BP Exec: Gulf Oil Spill Crisis Could Have Ended Sooner

According to the leader of BP’s campaign to control the well that exploded and caused the catastrophic oil spill in the Gulf of Mexico in 2010, the crisis could have ended sooner if the company simply stored a backup capping stack like the one ultimately used to close the well.

However, although BP executive and “source control” head James Dupree testified that the Deepwater Horizon oil spill could have been stopped sooner, he said the company simply lacked the foresight to have the necessary technology and “preparations” readily available to quickly and effectively handle such a massive environmental disaster.

“On the source control side, we didn’t have the preparations that we have today,” Dupree told plaintiffs’ lawyers in court.

He was then asked by a plaintiffs’ attorney if, in fact, BP could have had the capping stacks used to stop the oil spill and simply did not.

“Had we had the foresight, we could have had them,” Dupree answered. “That’s why we had to engineer so many things on the fly.”

The hypothetical capping stacks around which Dupree’s testimony was centered could have been lowered atop of the gushing underground well, he said, but BP did not have one with the exact specifications necessary to close the well at the time of the spill.

Dupree’s testimony, as well as that of witnesses on behalf of BP and current and former company managers involved with the oil spill response efforts, began the third day of the second phase of the company’s ongoing federal trial in New Orleans. The first phase of the trial dealt with assigning liability for the disaster, with this phase dealing with BP’s efforts to stop the spill. Court documents indicate that next week will focus on how to quantify the number of barrels of oil that spilled into the Gulf, a facet that will most likely influence any fine imposed on BP by U.S. District Judge Carl Barbier under federal environmental laws, attorneys speculate.

Mark Mazzella, who worked on well control for BP, was questioned by Morgan & Morgan plaintiffs’ lawyer Frank Petosa on the attempts made by the company to halt the flow of oil from the uncapped well.
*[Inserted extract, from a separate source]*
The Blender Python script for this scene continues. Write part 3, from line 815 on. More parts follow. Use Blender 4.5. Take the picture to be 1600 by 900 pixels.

One such attempt, known as “top kill,” involved pumping mud and debris into the well to clog up the leak, an exercise among many others, Mazzella admitted, that was worth trying even though it ultimately failed.

The theme of the questioning from plaintiffs’ lawyers, court documents show, continued to go back to why BP pursued “top kill” and other shaky flow-stopping methods even though the company allegedly had estimates of the unmanageable oil flow rates—as high as 10,000 to 15,000 barrels a day, according to court records—coming from the well.

Primarily, the number of unknown variables involved with trying to cap the well, the risk of losing more lives than the 11 who were killed when the oil rig initially exploded, and compromised equipment within the well all played a part in BP’s management of the crisis currently being disputed in court.